(1.) The plaintiffs had in this suit made an application for the grant of interim maintenance. By an order dated 11th July, 2001, this Court had, with the consent of the parties, awarded a sum of Rs. 4,000/- per month to plaintiff No. 1. That order did not make any provision for plaintiff No. 2 who happens to be the mother of plaintiff.No. 1. IA No. 13002/2000 filed by the mother seeking a sum of Rs. 20,000/- per month as maintenance for plaintiff No. 2 was heard and disposed of by this Court in terms of a separate order dated 19th December, 2001. This Court had, looking to the averments made by the parties in their respective pleadings and the submissions made in support thereof, held that a sum of Rs. 1,500/- per month from the date of the filing of the application towards maintenance of plaintiff No. 2 would suffice. The plaintiff wife was not satisfied with the said order and challenged the same in FAO (OS) 34/2002 before a Division Bench of this Court. By an agreed order dated 28th July, 2003, passed by the Appellate Court, the appeal was allowed and the matter remitted back to this Court for fresh orders on IA 13002/2000 taking into consideration the documents already on record and those that may be placed on record by the parties. That is precisely how the matter has once again been argued before me by Counsel for the parties.
(2.) Mr. Jauhar, learned Counsel for the plaintiffs argued that both the plaintiffs were without any independent source of income or means to maintain themselves. The fact that the plaintiff No. 2 was a housewife, unable to support herself financially was, according to the learned Counsel, evident from the pleadings on record. It was also evident from the fact that the defendant husband had, by conceding payment of Rs. 1,500/- per month towards maintenance, impliedly accepted the inability of the wife to support herself. It was contended that the question that fell for consideration of this Court was not whether the plaintiff No. 2 was entitled to any maintenance. The question was as to what the amount of maintenance should be. He urged that the defendant husband was a prosperous and wealthy businessman who was leading an opulent life-style sufficiently indicative of his financial capacity to pay a reasonable amount to plaintiff No. 2, his wife. This payment has, according to the plaintiff to be commensurate with the status of the husband and the comforts which he and his other family members are enjoying. The material on record, argued Mr. Jauhar, was sufficient to justify the award of a sum of Rs. 20,000/- claimed by tile plaintiff towards maintenance.

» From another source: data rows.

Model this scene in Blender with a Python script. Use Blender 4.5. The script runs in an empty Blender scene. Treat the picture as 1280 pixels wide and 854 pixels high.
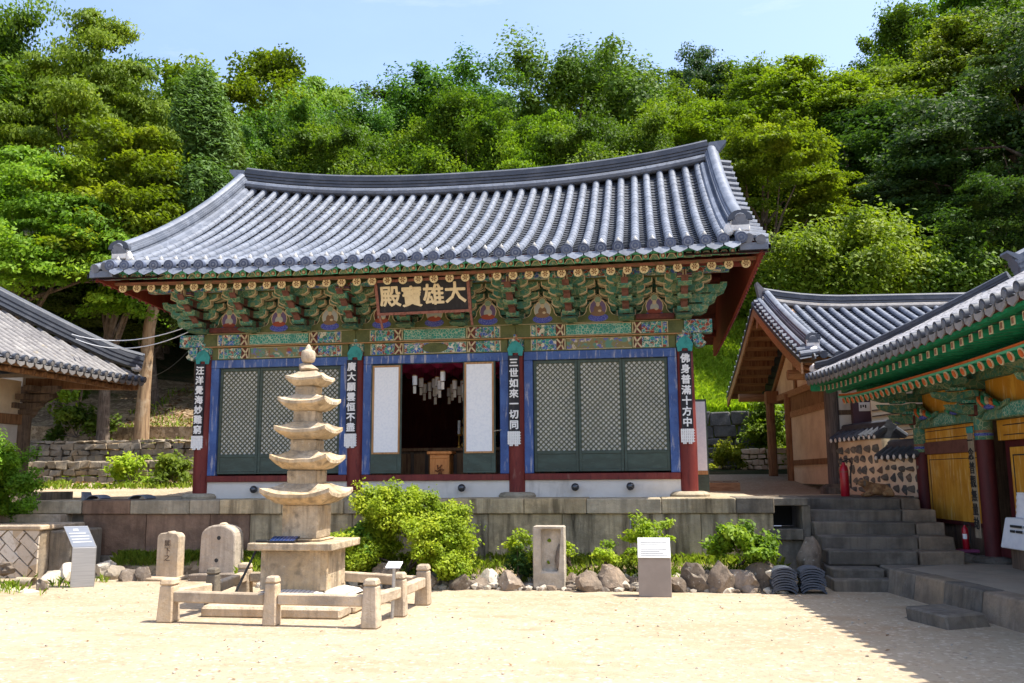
import bpy, math, random
import numpy as np
from mathutils import Vector, Matrix, noise as mnoise
R = math.radians
SC = bpy.context.scene
COL = SC.collection
# ---------------------------------------------------------------- camera
CAMP = Vector((3.988, -16.864, 1.698)); FPX = 1106.8
YAW, PIT, ROL = .14585, .15082, .00733
_f = Vector((-math.sin(YAW)*math.cos(PIT), math.cos(YAW)*math.cos(PIT), math.sin(PIT)))
_r = Vector((math.cos(YAW), math.sin(YAW), 0)); _u = _r.cross(_f)
CR = math.cos(ROL)*_r - math.sin(ROL)*_u; CU = math.sin(ROL)*_r + math.cos(ROL)*_u
cam = bpy.data.cameras.new('camera'); camo = bpy.data.objects.new('camera', cam); COL.objects.link(camo)
cam.sensor_width = 36; cam.lens = FPX/1280*36; cam.clip_end = 3000; cam.clip_start = .05
camo.matrix_world = Matrix(((CR.x, CU.x, -_f.x, CAMP.x), (CR.y, CU.y, -_f.y, CAMP.y), (CR.z, CU.z, -_f.z, CAMP.z), (0, 0, 0, 1)))
SC.camera = camo
def at(px, py, **k):
    d = _f + CR*((px-640)/FPX) - CU*((py-427)/FPX)
    (ax, v), = k.items(); i = 'xyz'.index(ax)
    return CAMP + d*((v-CAMP[i])/d[i])
# ---------------------------------------------------------------- light
SUN = Vector((1, .03, 1.98)).normalized()
EL = math.asin(SUN.z)
w = bpy.data.worlds.new('World'); SC.world = w; w.use_nodes = True
nt = w.node_tree; bg = nt.nodes['Background']
sky = nt.nodes.new('ShaderNodeTexSky'); sky.sky_type = 'NISHITA'; sky.sun_disc = False
sky.sun_elevation = EL; sky.sun_rotation = math.atan2(SUN.x, SUN.y); sky.air_density = 1.0; sky.dust_density = 2.5; sky.ozone_density = 1.2
tc = nt.nodes.new('ShaderNodeTexCoord'); mp = nt.nodes.new('ShaderNodeMapping'); mp.inputs['Scale'].default_value = (1.6, 1.6, 4)
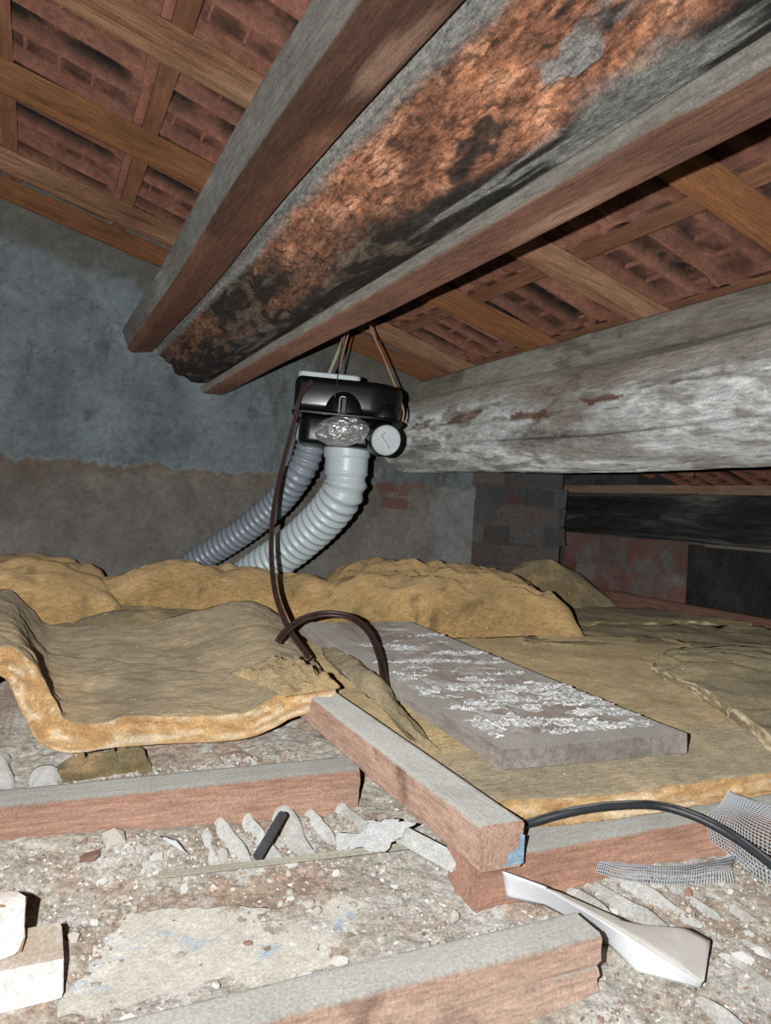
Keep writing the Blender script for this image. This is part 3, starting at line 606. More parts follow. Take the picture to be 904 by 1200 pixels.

(3.) For the husband defendant, on the other hand, it was submitted that while the incapacity of the wife to support herself was not in dispute, the evidence introduced by the respondent show that she was not in real need of any financial assistance from the husband. It was submitted that she is the daughter of a wealthy businessman who was leading an ostentatious and extravagant lifestyle. The defendant husband was, on the contrary, in financial doldrums on account of his ill-health and business losses. The allegation that the defendant is carrying on business in different names is also, according to the learned Counsel, false and unsupported by any material. The defendant husband's income was, according to the learned Counsel for the defendant, limited to a rental income of Rs. 10,000/- per month apart from a meagre income coming from the business which the defendant has recently started. Reliance in support of that submission was placed upon the income tax returns for the years 1994-95 onwards in which the income of the defendant ranges between Rs. 38.0311- and Rs. 1,59,9611- per year. Reliance is also placed upon copies of certain documents produced by the defendant to show that M/s. Ram Lal Grover & Sons where the defendant had 114 share till 27th May, 1998 stood dissolved and the firm had, for a year or so, suffered losses also.